L’opinion selon laquelle «Sénégal» procéderait de la déformation de l’énoncé wolof procéderait de la déformation de l‘énoncé waalaf (wolof) «Sunugal» : notre pirogue, a été émise pour la première foi, par le «Franco-sénégalais» Abbé David Boilat dans son ouvrage écrit en 1850 et intitulé : «Esquisses sénégalaises».
Raymond Mauny et Théodore Monot ont contesté le point de vue de Boilat dans l’édition française de « Chroniques de Guinée» de Gomès Eanès Dezurrara de 1454 (Ifan) 1960).
Pour être équitables, Mauny et Monot auraient dû écrire : L’étymologie de Boilat et non l’étymologie des Wolof. Elle est en effet sortie de l‘imagination du négro-français Boilat, puis imposée aux «francophones» par l’école coloniale et, enfin, popularisée par la puissance du verbe du «Poète-Président». Mauny ne nous dit pas comment, de «Canaga» ou «Zanaga», on est arrivé à Sénégal. Et il ne se donne la moindre peine pour nous dire comment cette évolution aurait-elle été phonétiquement possible.
Félix Brigaud, ancien directeur de la section Ifan-Saint-Louis s’est lui aussi fourvoyé dans conférence faite à la Chambre de commerce de Dakar.

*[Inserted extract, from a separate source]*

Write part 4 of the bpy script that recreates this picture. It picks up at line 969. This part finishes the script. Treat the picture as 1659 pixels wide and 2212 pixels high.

Dabs Islam au Sénégal (Paris 1971, Ernest Leroux), Paul Marty fait observer : Le terme «Singhane» ou « Sénégal »…est le terme hassania par lequel les Maures désignent la province du Cayor (appellation des Wolofs), ancien centre politique du Sénégal. C’est évidemment de ce terme que les Européens de Saint-Louis, en contact avec les Maures de cette ville, ont fait « Sénégal ». Aussi, Paul Marty : Les étymologie «Sanhaja», «Zenaga» sont, à n’en pas douter, fantaisistes.
Le Canaga n’est pas Sénégal. Pour Saliou Kandji qui montre qu’aucune des étymologies jusqu’ici avancées («Sounougal», «Canaga» ou «Zanaga» ne sauraient légitimement servir de fondement explicatif du toponyme du Sénégal.
Le livre se termine par une note de lecture de Babacar Sédikh Diouf qui conclut ainsi : C’est Siind (Aayeen mal écrit et mal lu qui est devenu Sénégal et Saliou Kandji a raison de dire, Sénégal n’est pas Sunugal mais le pays des hommes déterminés à devenir toujours meilleurs : Des hommes-Dieux. Issa Laay Caw et Babacar Diop donnent leurs points de vue sur l’origine du toponyme Sénégal. Dans ce débat fort intéressant, il est nécessaire de requérir l’intervention des linguistes et des sociolinguistes pour nous éclairer.